Many Christians can look back and remember people who made a significant impact upon their spiritual journeys. For me, Dr. Demarest was one of those people. When I entered Denver Seminary in January of 2005, I was not quite sure in which direction that new season would take me. I entered Denver Seminary after ending six years of serving with a local church staff and the natural question was, “What’s next, Lord? What’s my next purpose? The first class I enrolled in was TH 501 and one of our core texts was Integrative Theology coauthored by Drs. Gordon Lewis and Bruce Demarest – the thick, hard backed, ten-pound book. During the study of the doctrine of the Imago Dei and while reading the pages in that text, it became wondrously and unquestionably evident, that my, our, original purpose as humans, is to be the image of God and reveal Him to all creation. Though simple, it was a profound understanding to me and generated deep ponderings for a number of days which led me to explore the implications, the direction, and impacts of, what I believe to be, this God-given insight.  Within the next two weeks as I remained immersed in this doctrine, the Lord met me again with the thought, “Don’t ask Me what you should do Debbie; ask Me who you need to become.” It was undoubtedly a Kairos moment.

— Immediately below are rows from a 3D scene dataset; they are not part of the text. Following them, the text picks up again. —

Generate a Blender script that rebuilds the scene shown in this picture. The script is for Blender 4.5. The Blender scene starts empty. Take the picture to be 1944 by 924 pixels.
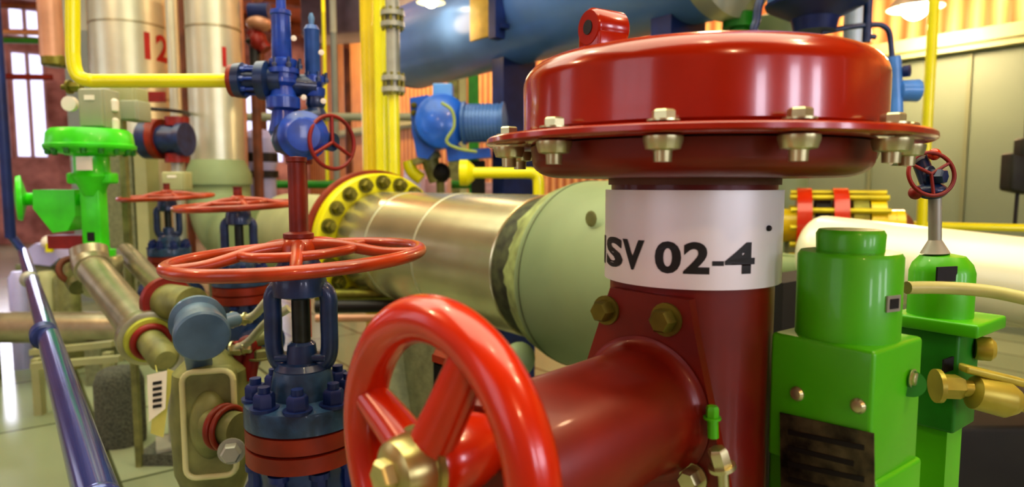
import bpy, bmesh, math, random
from mathutils import Vector, Matrix
random.seed(7)
C = bpy.context.scene.collection
PI = math.pi
# ------------------------------------------------------------------ camera
F = 1250.0
PITCH = math.atan(112 / F)
EYE = Vector((0, 0, 1.5))
cp, sp = math.cos(PITCH), math.sin(PITCH)
def ray(px, py):
    u = (px - 972) / F; v = -(py - 462) / F
    return Vector((u, cp + v * sp, -sp + v * cp))
def W(px, py, d):                      # point of the place seen at a pixel, d metres ahead
    r = ray(px, py); return EYE + r * (d / r.y)
def HIT(px, py, p0, n):
    r = ray(px, py); n = Vector(n); t = (Vector(p0) - EYE).dot(n) / r.dot(n); return EYE + r * t
def Wz(px, py, z):
    r = ray(px, py); return EYE + r * ((z - 1.5) / r.z)
def S(px, d): return px * d / F
A = Vector((.61, -.7924, 0)); B = Vector((.7924, .61, 0)); Z = Vector((0, 0, 1)); X = Vector((1, 0, 0)); Y = Vector((0, 1, 0))
cam = bpy.data.cameras.new('camera'); co = bpy.data.objects.new('camera', cam); C.objects.link(co)
co.location = EYE; co.rotation_euler = (PI / 2 - PITCH, 0, 0)
cam.sensor_width = 36; cam.lens = 36 * F / 1944; cam.clip_start = .02
cam.dof.use_dof = True; cam.dof.focus_distance = 1.0; cam.dof.aperture_fstop = 4.0
bpy.context.scene.camera = co
# ------------------------------------------------------------------ materials
def lin(c):
    return tuple(((x / 255) / 12.92 if x / 255 <= .04045 else ((x / 255 + .055) / 1.055) ** 2.4) for x in c) + (1,)
MATS = {}
def mat(name, c, rough=.4, metal=0., var=.12, scale=6., coat=0., c2=None, bump=0., emit=0.):
    if name in MATS: return MATS[name]
    m = bpy.data.materials.new(name); m.use_nodes = True; nt = m.node_tree; b = nt.nodes['Principled BSDF']
    b.inputs['Roughness'].default_value = rough; b.inputs['Metallic'].default_value = metal
    if coat: b.inputs['Coat Weight'].default_value = coat; b.inputs['Coat Roughness'].default_value = .08
    tc = nt.nodes.new('ShaderNodeTexCoord'); n = nt.nodes.new('ShaderNodeTexNoise')
    n.inputs['Scale'].default_value = scale; n.inputs['Detail'].default_value = 5
    nt.links.new(tc.outputs['Object'], n.inputs['Vector'])
    r = nt.nodes.new('ShaderNodeValToRGB'); l = lin(c)
    r.color_ramp.elements[0].position = .32; r.color_ramp.elements[1].position = .68
    r.color_ramp.elements[0].color = tuple(x * (1 - var * 1.6) for x in l[:3]) + (1,) if c2 is None else lin(c2)
    r.color_ramp.elements[1].color = tuple(min(1, x * (1 + var)) for x in l[:3]) + (1,)
    nt.links.new(n.outputs['Fac'], r.inputs['Fac']); nt.links.new(r.outputs['Color'], b.inputs['Base Color'])
    if bump:
        bp = nt.nodes.new('ShaderNodeBump'); bp.inputs['Strength'].default_value = bump; bp.inputs['Distance'].default_value = .01
        nt.links.new(n.outputs['Fac'], bp.inputs['Height']); nt.links.new(bp.outputs['Normal'], b.inputs['Normal'])
    if emit:
        b.inputs['Emission Color'].default_value = l; b.inputs['Emission Strength'].default_value = emit
    MATS[name] = m; return m
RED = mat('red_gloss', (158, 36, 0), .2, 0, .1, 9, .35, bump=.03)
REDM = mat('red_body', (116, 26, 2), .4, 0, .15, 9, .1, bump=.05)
REDW = mat('red_wheel', (186, 44, 2), .25, 0, .1, 12, .4, bump=.04)
ORW = mat('orange_wheel', (160, 54, 8), .35, 0, .22, 14, .3, bump=.1)
ORF = mat('orange_flange', (130, 40, 8), .45, 0, .2, 12, bump=.1)
REDD = mat('dark_red', (130, 28, 18), .45, 0, .2, 12)
NAVY = mat('navy_paint', (24, 50, 90), .38, 0, .3, 20, .3, bump=.15)
BLUE = mat('relief_blue', (34, 74, 165), .35, 0, .25, 16, .3, bump=.1)
VBLUE = mat('vessel_blue', (92, 134, 198), .33, .1, .08, 3, .2)
PBLUE = mat('pump_blue', (38, 104, 205), .35, 0, .15, 9, .3)
GBLUE = mat('grey_blue', (84, 112, 132), .42, 0, .14, 14, .2)
DBLUE = mat('deep_blue', (22, 44, 100), .4, 0, .2, 9)
YEL = mat('yellow_paint', (226, 224, 4), .35, 0, .06, 4, .3)
YELO = mat('yellow_amber', (214, 192, 4), .35, 0, .12, 3, .3)
GRN = mat('green_paint', (78, 182, 2), .4, 0, .06, 8, .2)
GRL = mat('green_valve', (62, 214, 22), .4, 0, .12, 10, .2)
GRD = mat('green_shade', (34, 130, 26), .45, 0, .15, 10)
SIL = mat('aluminium_cladding', (196, 192, 156), .25, .75, .1, 4, bump=.04)
SILB = mat('bright_cladding', (200, 204, 180), .35, .55, .08, 3, bump=.03)
SILP = mat('steel_pipe', (170, 168, 140), .33, .7, .15, 9, bump=.08)
CRM = mat('cream_insulation', (134, 154, 112), .55, 0, .06, 3, bump=.05)
CRG = mat('cream_edge', (160, 178, 112), .6, 0, .1, 14, bump=.3, c2=(112, 122, 74))
OLV = mat('olive_body', (122, 128, 76), .5, .1, .25, 14, bump=.15)
GAP = mat('gap_dark', (70, 78, 50), .7, 0, .3, 20, c2=(40, 42, 30))
BRS = mat('brass', (176, 166, 66), .4, .35, .15, 14)
ZINC = mat('zinc_bolt', (196, 196, 150), .3, .8, .15, 20)
ZOLV = mat('olive_bolt', (120, 118, 44), .4, .6, .2, 20)
STL = mat('grey_steel', (160, 164, 150), .4, .3, .1, 8)
BOXG = mat('enclosure_grey', (150, 158, 132), .5, 0, .06, 6)
BOXC = mat('enclosure_cream', (164, 170, 124), .5, 0, .06, 6)
WHT = mat('white_fitting', (226, 222, 206), .4, 0, .05, 9)
PLT = mat('white_plate', (226, 226, 224), .42, .25, .03, 4)
BLK = mat('black_matte', (14, 14, 14), .5, 0, .2, 9)
DARK = mat('dark_recess', (20, 22, 16), .7, 0, .3, 5, c2=(8, 9, 7))
NPL = mat('etched_plate', (96, 92, 66), .45, .5, .2, 40, c2=(24, 22, 16))
BRN = mat('brown_steel', (110, 62, 36), .6, 0, .25, 6)
PNK = mat('pink_tube', (196, 150, 120), .4, .3, .12, 4)
TXR = mat('red_lettering', (176, 30, 24), .5, 0, .1, 9)
TXB = mat('black_lettering', (22, 24, 20), .5, 0, .05, 9)
TAGW = mat('tag_white', (236, 234, 214), .5, 0, .04, 9)
TAGY = mat('tag_yellow', (206, 206, 110), .5, 0, .1, 9)
RAIL = mat('rail_blue', (56, 74, 140), .22, .45, .12, 6, .5)
CONC = mat('grey_speckle', (92, 98, 84), .9, 0, .3, 90, bump=.5, c2=(60, 66, 58))
SKID = mat('skid_grey', (118, 126, 94), .7, 0, .15, 30, bump=.3)
LAV = mat('lavender_tank', (176, 180, 226), .35, .1, .1, 4)
CONCOL = mat('grey_column', (136, 148, 144), .6, 0, .08, 3)
# ------------------------------------------------------------------ mesh helpers
def basis(ax):
    ax = Vector(ax).normalized(); t = Z if abs(ax.z) < .9 else X
    u = ax.cross(t).normalized(); v = u.cross(ax).normalized(); return u, v, ax   # v points up for a level axis
class MB:
    def __init__(s): s.bm = bmesh.new()
    def lathe(s, prof, o, ax, seg=40, cap=True):       # prof [(r,h)]
        u, v, a = basis(ax); o = Vector(o); rings = []
        for r, h in prof:
            if r < 1e-6: rings.append([s.bm.verts.new(o + a * h)])
            else: rings.append([s.bm.verts.new(o + a * h + (u * math.cos(t) + v * math.sin(t)) * r) for t in [2 * PI * i / seg for i in range(seg)]])
        for p, q in zip(rings, rings[1:]):
            for i in range(seg):
                j = (i + 1) % seg
                if len(p) == 1 and len(q) == 1: break
                vs = [p[0], q[j], q[i]] if len(p) == 1 else ([p[i], p[j], q[0]] if len(q) == 1 else [p[i], p[j], q[j], q[i]])
                try: s.bm.faces.new(vs)
                except ValueError: pass
        if cap:
            for rg, fl in ((rings[0], 1), (rings[-1], 0)):
                if len(rg) > 2: s.bm.faces.new(rg[::-1] if fl else rg)
        return s
    def cyl(s, p0, p1, r, r2=None, seg=28, bev=0):
        p0 = Vector(p0); p1 = Vector(p1); L = (p1 - p0).length; r2 = r if r2 is None else r2
        if bev: return s.lathe([(r - bev, 0), (r, bev), (r2, L - bev), (r2 - bev, L)], p0, p1 - p0, seg)
        return s.lathe([(r, 0), (r2, L)], p0, p1 - p0, seg)
    def tube(s, pts, r, seg=16, smooth=6):
        pts = [Vector(p) for p in pts]
        if smooth and len(pts) > 2:
            out = []
            P = [pts[0] * 2 - pts[1]] + pts + [pts[-1] * 2 - pts[-2]]
            for i in range(1, len(P) - 2):
                for k in range(smooth):
                    t = k / smooth; a, b, c, d = P[i - 1], P[i], P[i + 1], P[i + 2]
                    out.append(.5 * ((2 * b) + (c - a) * t + (2 * a - 5 * b + 4 * c - d) * t * t + (3 * b - a - 3 * c + d) * t ** 3))
            pts = out + [pts[-1]]
        rings = []; pu = None
        for i, p in enumerate(pts):
            d = (pts[min(i + 1, len(pts) - 1)] - pts[max(i - 1, 0)]).normalized()
            if pu is None: pu = basis(d)[0]
            u = (pu - d * pu.dot(d)).normalized(); v = d.cross(u); pu = u
            rr = r[i] if isinstance(r, list) and len(r) == len(pts) else (r[0] + (r[-1] - r[0]) * i / (len(pts) - 1) if isinstance(r, list) else r)
            rings.append([s.bm.verts.new(p + (u * math.cos(t) + v * math.sin(t)) * rr) for t in [2 * PI * k / seg for k in range(seg)]])
        for p, q in zip(rings, rings[1:]):
            for i in range(seg): s.bm.faces.new([p[i], p[(i + 1) % seg], q[(i + 1) % seg], q[i]])
        s.bm.faces.new(rings[0][::-1]); s.bm.faces.new(rings[-1]); return s
    def torus(s, c, ax, R, r, seg=72, sg=18, sx=1, a0=0, a1=2 * PI):
        u, v, a = basis(ax); c = Vector(c); rings = []
        full = abs(a1 - a0 - 2 * PI) < 1e-4; n = seg if full else seg + 1
        for i in range(n):
            t = a0 + (a1 - a0) * i / seg; d = u * math.cos(t) + v * math.sin(t)
            rings.append([s.bm.verts.new(c + d * (R + r * math.cos(k)) + a * (r * sx * math.sin(k))) for k in [2 * PI * j / sg for j in range(sg)]])
        for i in range(seg):
            p, q = rings[i], rings[(i + 1) % n]
            for j in range(sg): s.bm.faces.new([p[j], p[(j + 1) % sg], q[(j + 1) % sg], q[j]])
        return s
    def box(s, c, size, ux=X, uy=Y, uz=Z, bev=0):
        c = Vector(c); b2 = bmesh.new(); bmesh.ops.create_cube(b2, size=1)
        for v in b2.verts: v.co = Vector((v.co.x * size[0], v.co.y * size[1], v.co.z * size[2]))
        if bev: bmesh.ops.bevel(b2, geom=b2.edges[:], offset=bev, segments=3, affect='EDGES', profile=.5)
        mp = {}
        for v in b2.verts: mp[v] = s.bm.verts.new(c + Vector(ux) * v.co.x + Vector(uy) * v.co.y + Vector(uz) * v.co.z)
        for f in b2.faces: s.bm.faces.new([mp[v] for v in f.verts])
        b2.free(); return s
    def poly(s, pts, off):                              # prism
        a = [s.bm.verts.new(Vector(p)) for p in pts]; b = [s.bm.verts.new(Vector(p) + Vector(off)) for p in pts]
        s.bm.faces.new(a[::-1]); s.bm.faces.new(b); n = len(a)
        for i in range(n): s.bm.faces.new([a[i], a[(i + 1) % n], b[(i + 1) % n], b[i]])
        return s
    def hexb(s, p, ax, r, h, washer=True, shank=0):     # bolt head / nut
        p = Vector(p); a = Vector(ax).normalized()
        if washer: s.lathe([(r * 1.35, 0), (r * 1.35, h * .22)], p, a, 20); p = p + a * h * .22
        s.lathe([(r, 0), (r, h * .8), (r * .82, h)], p, a, 6)
        if shank: s.lathe([(r * .55, 0), (r * .55, shank)], p + a * h * .9, a, 14)
        return s
    def ball(s, c, r, ax=Z, sc=1, seg=24):
        return s.lathe([(r * math.cos(t), r * sc * math.sin(t)) for t in [(-PI / 2 + PI * i / 12) for i in range(13)]], c, ax, seg, cap=False)
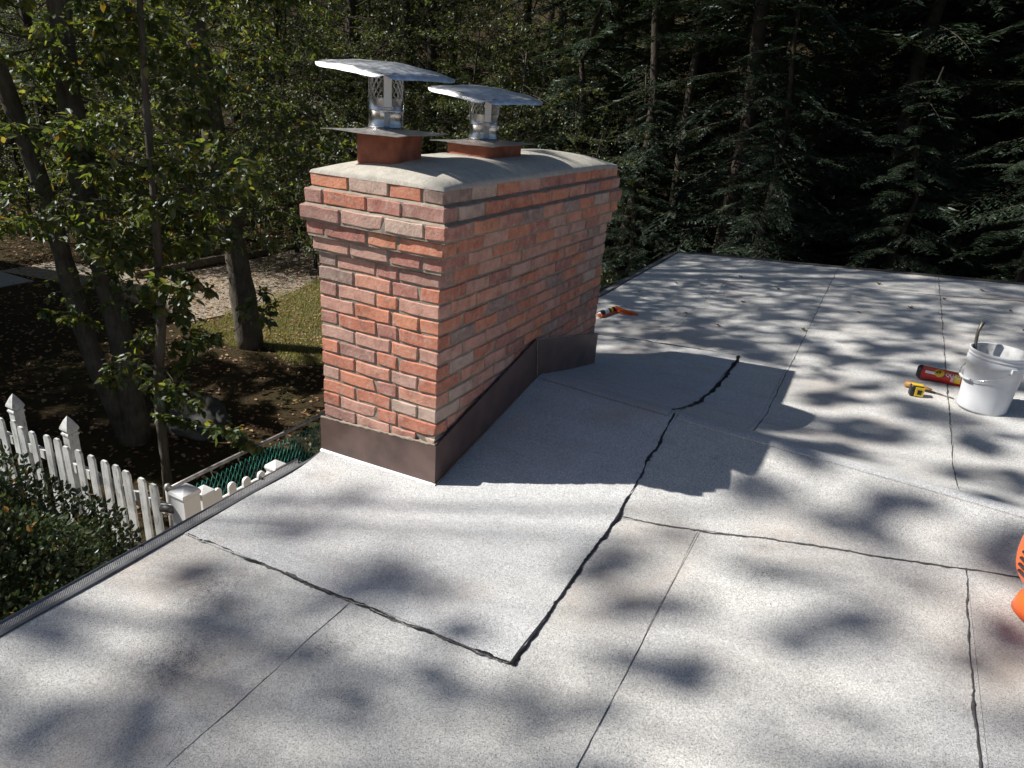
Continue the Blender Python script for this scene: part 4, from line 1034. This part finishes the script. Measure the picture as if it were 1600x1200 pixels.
low = wood_proto('understory_tree', 6.5, .07, .5, 40, 50, TPL, 'low bushy understory tree in the yard edge left of the chimney', (.7, 1.15), keep=.6, ls=.78, loc=(-12.5, 12, G(-12.5, 12)), elev=(-.2, .5)); low['group'] = 'understory trees along the yard'
# hemlock prototype
def hem_proto(h, seed, loc, label, z0=.6):
    r = np.random.default_rng(seed); zz = np.linspace(-.3, h, 7); p = np.stack([r.normal(size=7)*.03*np.arange(7), r.normal(size=7)*.03*np.arange(7), zz], 1); p[0, :2] = 0
    tb, cb = Buf(), Buf(); tb.tube(p, np.linspace(.19, .02, 7), 10)
    nb = 84
    for i in range(nb):
        z = z0+(h-z0-.3)*(i+.5)/nb; pos = np.array([np.interp(z, p[:, 2], p[:, 0]), np.interp(z, p[:, 2], p[:, 1]), z])
        a = i*2.4+r.uniform(-.3, .3); e_ = r.uniform(-.25, .25); d = np.array([math.cos(a)*math.cos(e_), math.sin(a)*math.cos(e_), math.sin(e_)])
        main, P, D = HTP[i % 3]; sc = (1.2-.85*(z/h))*r.uniform(.8, 1.2); M_ = rot_to(d, r.uniform(-.3, .3))
        tb.tube(main@M_.T*sc+pos, np.linspace(.022, .004, len(main))*sc, 3, cap=False)
        Pw = P@M_.T*sc+pos; Dw = D@M_.T; k = len(Pw); S = np.linalg.norm(Dw, axis=1)
        u = unit(Dw); nn = unit(np.array([0, 0, 1.])+r.normal(size=(k, 3))*.35); B = unit(np.cross(nn, u)); w_ = .013
        V = np.stack([Pw-B*w_*.7, Pw+B*w_*.7, Pw+Dw*.8+B*w_*.8, Pw+Dw*1.05, Pw+Dw*.8-B*w_*.8], 1).reshape(-1, 3); q = np.arange(k)[:, None]*5
        cb.add(V, q+[0, 1, 2, 4], q+[2, 3, 4])
    t_ = empty('hemlock_tree', loc, label, 'tree', 'dark hemlocks beyond the far edge of the roof')
    to = bpy.data.objects.new('trunk', tb.mesh('trunk', M_bark2, True)); link(to, t_)
    co = bpy.data.objects.new('crown', cb.mesh('crown', M_hem)); link(co, t_); return t_
LBH = 'dark drooping hemlock in the shaded woods beyond the far roof edge'
h1 = hem_proto(13, 60, (-1.0, 10.8, G(-1, 10.8)), LBH); h2 = hem_proto(11, 70, (1.4, 11.6, G(1.4, 11.6)), LBH, .3)
for k, (x, y, s) in enumerate([(3.6, 10.9, 1.0), (-3.2, 13.0, 1.05), (.3, 14.2, 1.1), (2.9, 14.5, 1.0), (5.6, 12.8, 1.1), (-5.2, 15.6, 1.1), (-1.8, 16.6, 1.2), (1.8, 18, 1.2), (4.9, 17.5, 1.2), (-7.6, 18.5, 1.2), (7.6, 15.5, 1.1), (-4.5, 20, 1.3), (8.5, 11, 1.), (0, 22, 1.4), (4, 23, 1.4), (-8, 24, 1.4), (-2.3, 9.6, .42), (-.2, 9.3, .5), (1.7, 9.5, .46), (3.3, 9.2, .52), (5.0, 9.8, .55), (-1.0, 12.6, .8), (2.2, 12.4, .75), (3.9, 12.9, .8), (-4.4, 11.9, .7), (.9, 16.2, .9), (-3.4, 17.8, 1.0), (3.2, 20.5, 1.2), (-1.2, 26, 1.5), (2.5, 29, 1.6), (6.5, 20.5, 1.2), (-5.8, 27, 1.5)]):
    lb = LBH
    if y < 10 and s < .6: lb = {-2.3: 'leftmost young hemlock just beyond the far roof edge', -.2: 'second young hemlock from the left just beyond the far roof edge', 1.7: 'young hemlock just beyond the far roof edge, above the white pail'}.get(x, 'young hemlock beyond the right edge of the picture')
    elif x > 5: lb = 'tall hemlock beyond the right edge of the picture'
    copy_tree(h1 if k % 2 else h2, (x, y, G(x, y)), k*1.7, s, lb)
rw = random.Random(9)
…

 Through the reading of Dr. Demarest’s book, a significant shift emerged within my soul and because of this, my entire seminary journey, was redirected. With each course that I took, instead of asking, “Lord, enable me to do well in this class,” I asked Him to show me how this class informs who I need to become. And without overstating it, my life trajectory was thankfully, altered.

Thank you Dr. Demarest for what you poured into me through your writing, your teaching and interactions in class, and your companionship in my formational journey. You introduced me to, and trained me in, an entirely new (to me) way of living. Oh and your witty quotes, such as, “What is mysticism? ─ that which begins in mystery and ends in schisms,” remains with me to this day. I am grateful for you, Dr. Demarest, thank you.  May Light perpetual shine upon you.